Her ne kadar Irak hükümeti bu tabloya karşı muhafazakârca bir tutum sergilediyse de, Irak’taki siyasi kesimlerin bu gelişmelere muhalefetle ilgili sesleri her gün daha fazla çıkmaktadır. Irak İslami Yüksek Meclisi üyelerinden bunu Irak’ın işgalinin devamı olarak nitelendirip “Bir elçilik için bu kadar çalışanın olması kabul edilir bir şey değildir” diyerek tepkisini gösteriyordu.

ABD’nin Irak’ta elçilik çalışanı adı altında binlerce adamını bulundurması Irak’ı terk ettiğiyle ilgili sözlerin yalan olduğunu ortaya koymaktadır. Bu, ABD’nin uluslararası baskılara karşı göz boyamayla ilgili bir hilesidir. Washington’ın Irak’tan kolay kolay el çekmeyeceği görülmektedir. Yoksa neden bu ülkeye ordularını yığıp sekiz yıllık savaş masraflarını yüklensin ki? Amerikalılar Irak’taki bazı üslerden çekilmek zorunda kaldılarsa mecbur kaldıklarından kaynaklanıyordu.

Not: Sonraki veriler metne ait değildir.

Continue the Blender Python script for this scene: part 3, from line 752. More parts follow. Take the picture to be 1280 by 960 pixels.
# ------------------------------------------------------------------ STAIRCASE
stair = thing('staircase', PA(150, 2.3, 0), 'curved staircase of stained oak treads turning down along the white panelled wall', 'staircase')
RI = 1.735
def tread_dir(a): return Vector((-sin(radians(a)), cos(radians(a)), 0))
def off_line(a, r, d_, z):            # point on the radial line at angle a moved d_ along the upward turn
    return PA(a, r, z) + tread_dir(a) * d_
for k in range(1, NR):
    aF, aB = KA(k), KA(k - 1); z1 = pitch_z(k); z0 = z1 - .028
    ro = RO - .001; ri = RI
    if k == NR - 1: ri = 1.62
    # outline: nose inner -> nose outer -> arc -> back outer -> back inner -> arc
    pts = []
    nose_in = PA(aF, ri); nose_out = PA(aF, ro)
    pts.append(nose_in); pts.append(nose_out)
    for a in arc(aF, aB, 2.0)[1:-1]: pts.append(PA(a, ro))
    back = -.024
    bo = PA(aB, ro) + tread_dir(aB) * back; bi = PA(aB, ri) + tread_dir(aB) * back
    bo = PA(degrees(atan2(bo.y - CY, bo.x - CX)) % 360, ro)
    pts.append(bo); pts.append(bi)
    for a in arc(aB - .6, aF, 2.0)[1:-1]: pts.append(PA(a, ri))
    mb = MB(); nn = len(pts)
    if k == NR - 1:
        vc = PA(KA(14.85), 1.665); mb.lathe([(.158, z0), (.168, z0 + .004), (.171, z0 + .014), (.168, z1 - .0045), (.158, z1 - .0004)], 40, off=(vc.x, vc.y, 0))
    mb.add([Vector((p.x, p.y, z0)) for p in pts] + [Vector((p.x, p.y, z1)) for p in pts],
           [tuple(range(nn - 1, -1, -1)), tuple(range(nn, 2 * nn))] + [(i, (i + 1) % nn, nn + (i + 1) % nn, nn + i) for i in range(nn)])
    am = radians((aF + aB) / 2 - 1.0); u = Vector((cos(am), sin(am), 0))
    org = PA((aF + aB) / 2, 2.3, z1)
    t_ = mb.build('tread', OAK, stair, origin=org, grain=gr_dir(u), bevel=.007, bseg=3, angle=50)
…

Amerika hükümeti Irak savaşıyla ilgili hem Irak halkı hem de kendi halkı tarafından yoğun baskı altındaydı. Amerika halkı, bu ülkenin orduları için ölüm bataklığına dönüşen, paralarını çöllere gömen ve orduları için sıkıntıya yol açan savaştan yorulmuştu. Birkaç yıl önce Amerika kamuoyu Irak savaşını boş ve anlamsız olarak nitelendirmişti. Barack Obama’nın Cumhuriyetçileri yenip başkan olması ABD’deki hakim havayı gösteriyordu.

Baştan beri bu davetsiz misafirlere muhalif olan Irak halkı, bunların Irak’ta kalmalarının güvenliği bozduğunu, terör olaylarına sebep olduğunu, özgürlük ve bağımsızlıklarının zedelenmesine yol açtığını düşünüyordu. Bunu, Amerika ordu komutanı bir süre önce itiraf etmişti. Bu ülkede döktükleri kanlara ve sebep oldukları cinayetlere rağmen utanmadan Irak halkı tarafından varlıklarının destekleneceği beklentisini dile getiriyordu.

Amerikalılar, Irak’ı işgal etmeden önce, halkın diktatör Saddam rejimine duyduğu nefretten dolayı onları sevgiyle karşılayacağını ve kurtarıcılar olarak göreceğini bekliyorlardı. Ancak fazla geçmeden, Irak halkının saldırganlara karşı nefretini göstermesiyle, Amerikalıların bu rüyası kâbusa dönüştü. Hesaplarının yanlış olduğunu kısa sürede anladılar.

Bu arada Amerika makamları, Irak’tan mecburi çıkışlarıyla beraber varlıklarını sürdürmek için ciddi ciddi yerleşiyorlar. Elçilik örtüsü altında büyük bir yapı inşa ettiler. Başından itibaren birçok gözlemci ve halk, bu büyüklükteki bir yapının elçilik adı altında kurulmasını şüpheyle karşıladı.

Amerika’nın Bağdat elçiliği Vatikan büyüklüğündedir. Bir şehir büyüklüğündeki bu komplekste dinlenme binaları ve alış-veriş merkezleri bulunmaktadır. 400 bin metrekare büyüklüğündeki bu alan Bağdat’ın en güzel yerinde inşa edilmiş. İçinde 600 den fazla bina ve 1000’in üzerinde büro bulunmaktadır. Yüksek duvarlara sahip elçilik denilen bu şehrin yapımı için bir milyar dolar harcandığı söylenmektedir.

Amerika ile ilişkileri geliştirme ve kendilerine verilecek destek karşısında Irak yöneticilerinin bu büyüklükteki bir yapıya göz yummaları mümkün olabilir. Ancak Irak halkı, “elçilik çalışanı” gibi aldatmaca söylemlerle ülkelerinin gizli orduların işgali altında olmasını kabul etmez. Bu yeni oyun ve entrikalara karşı asıl görev, bağımsız şahıs, grup ve siyasetçilerin omuzundadır. Binlerce yabancının Irak’ta kalmaya devam etmesi, bu ülkenin emniyetini ve bağımsızlığını tehdit etmektedir. Washington’un inşa ettiği bu elçilikle ikili ilişkilerden çok daha büyük hedefler peşinde olduğu kesinlik kazanmıştır.